訴訟で、市は自殺を予測できなかったと主張したが、判決は「顧問は、自殺直前の練習での様子から生徒の異変に気付いていたのに暴行や暴言を続け、自殺の危険性を増大させた」と指摘し、自殺は予測可能だったと判断した。

判決によると、生徒は二〇一一年四月、バスケ部に入り、一二年九月に主将になった。元顧問から何度も平手で強く顔を殴られたり、「キャプテン辞めろ」といった暴言を繰り返し受けたりして精神的に追い詰められ、同年十二月に自宅で自殺した。
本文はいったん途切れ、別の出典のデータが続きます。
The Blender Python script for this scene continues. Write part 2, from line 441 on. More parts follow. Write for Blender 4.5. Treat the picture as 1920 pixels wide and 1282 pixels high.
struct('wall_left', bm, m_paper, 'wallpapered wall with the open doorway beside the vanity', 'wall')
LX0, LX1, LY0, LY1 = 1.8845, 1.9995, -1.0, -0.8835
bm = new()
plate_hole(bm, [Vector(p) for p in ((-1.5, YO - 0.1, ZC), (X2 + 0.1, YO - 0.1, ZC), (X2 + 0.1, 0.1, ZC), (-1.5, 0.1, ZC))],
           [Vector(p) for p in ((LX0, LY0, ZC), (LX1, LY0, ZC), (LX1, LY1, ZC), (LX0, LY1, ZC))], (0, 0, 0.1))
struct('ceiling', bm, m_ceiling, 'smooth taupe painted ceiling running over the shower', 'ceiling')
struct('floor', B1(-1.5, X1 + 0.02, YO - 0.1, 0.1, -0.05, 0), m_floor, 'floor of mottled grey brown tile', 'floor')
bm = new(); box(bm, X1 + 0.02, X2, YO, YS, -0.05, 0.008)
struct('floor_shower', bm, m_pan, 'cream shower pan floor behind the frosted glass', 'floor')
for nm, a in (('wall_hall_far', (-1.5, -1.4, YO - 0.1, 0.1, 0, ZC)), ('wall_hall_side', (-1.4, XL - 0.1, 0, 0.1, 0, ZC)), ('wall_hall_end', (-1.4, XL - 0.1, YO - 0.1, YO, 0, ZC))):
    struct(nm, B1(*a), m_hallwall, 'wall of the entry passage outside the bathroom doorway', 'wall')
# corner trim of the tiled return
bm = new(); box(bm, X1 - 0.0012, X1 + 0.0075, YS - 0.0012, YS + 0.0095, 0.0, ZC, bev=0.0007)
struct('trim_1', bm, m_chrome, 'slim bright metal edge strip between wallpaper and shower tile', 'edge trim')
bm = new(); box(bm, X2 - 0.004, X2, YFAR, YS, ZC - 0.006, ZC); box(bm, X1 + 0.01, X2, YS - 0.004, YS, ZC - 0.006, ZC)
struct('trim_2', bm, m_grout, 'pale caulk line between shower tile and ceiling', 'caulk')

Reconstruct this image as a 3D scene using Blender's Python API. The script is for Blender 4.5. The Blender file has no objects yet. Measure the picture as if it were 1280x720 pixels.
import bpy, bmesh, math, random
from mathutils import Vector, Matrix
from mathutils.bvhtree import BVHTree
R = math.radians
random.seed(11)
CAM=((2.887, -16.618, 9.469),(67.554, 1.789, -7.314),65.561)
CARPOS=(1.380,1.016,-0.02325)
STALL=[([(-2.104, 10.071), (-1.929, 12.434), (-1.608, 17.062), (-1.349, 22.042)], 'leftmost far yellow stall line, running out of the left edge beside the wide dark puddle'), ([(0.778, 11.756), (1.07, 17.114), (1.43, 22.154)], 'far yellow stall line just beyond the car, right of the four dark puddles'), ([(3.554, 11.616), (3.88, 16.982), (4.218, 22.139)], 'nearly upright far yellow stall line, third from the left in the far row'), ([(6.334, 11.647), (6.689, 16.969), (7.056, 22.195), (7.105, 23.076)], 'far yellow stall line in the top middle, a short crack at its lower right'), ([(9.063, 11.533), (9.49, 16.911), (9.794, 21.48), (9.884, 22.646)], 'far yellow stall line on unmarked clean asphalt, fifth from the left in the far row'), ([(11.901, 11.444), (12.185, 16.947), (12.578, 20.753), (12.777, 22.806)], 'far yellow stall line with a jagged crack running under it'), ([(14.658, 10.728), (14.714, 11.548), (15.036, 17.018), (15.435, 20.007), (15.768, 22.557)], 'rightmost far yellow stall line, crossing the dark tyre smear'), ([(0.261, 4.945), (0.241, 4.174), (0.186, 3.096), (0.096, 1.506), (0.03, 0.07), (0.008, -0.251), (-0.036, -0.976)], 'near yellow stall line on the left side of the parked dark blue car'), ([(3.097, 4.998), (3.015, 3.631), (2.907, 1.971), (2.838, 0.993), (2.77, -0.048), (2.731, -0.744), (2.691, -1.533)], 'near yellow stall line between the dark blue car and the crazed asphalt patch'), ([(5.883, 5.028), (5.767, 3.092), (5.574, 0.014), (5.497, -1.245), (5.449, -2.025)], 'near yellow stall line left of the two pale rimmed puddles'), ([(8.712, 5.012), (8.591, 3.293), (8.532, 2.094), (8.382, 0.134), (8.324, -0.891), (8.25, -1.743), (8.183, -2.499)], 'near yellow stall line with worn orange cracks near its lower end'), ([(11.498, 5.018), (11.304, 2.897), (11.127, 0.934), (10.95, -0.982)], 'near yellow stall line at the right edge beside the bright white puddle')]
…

大阪市の吉村洋文市長は「市にとって厳しい判決だが、真摯に受け止める。控訴は行わない」とのコメントを出した。元顧問は、暴行と傷害の罪で懲役一年、執行猶予三年の有罪判決が確定している。

◆「指導の効果 暴力にない」

「暴力に指導の効果はない。今でも暴力をふるっている指導者がいるなら、改めていただきたい」。

判決後、東京都内で記者会見した生徒の父親(46)は、体罰の根絶を強く訴えた。

今回の事件は、文部科学省が教員による体罰の実態調査を始めるなど、国や自治体が教育現場の体罰防止に取り組むきっかけとなった。両親は息子の自殺後に関東地方に転居し、二〇一三年十二月に提訴した。

父親は「二度と息子のような犠牲者を出してはいけないという思いでやってきた」と振り返り、「体罰や暴言が息子を自殺に追い込んだと認め、おおむね納得がいく判決を出してもらった」と語った。二十代の兄は「裁判は終わっても弟は帰ってこない。生きていたら酒を飲んだり、将来、子どもを見せ合うこともできたのに」と話した。

大阪市は元顧問を懲戒免職としたが、訴訟では「体罰と自殺に因果関係はない」などと主張し、遺族側と全面的に争ってきた。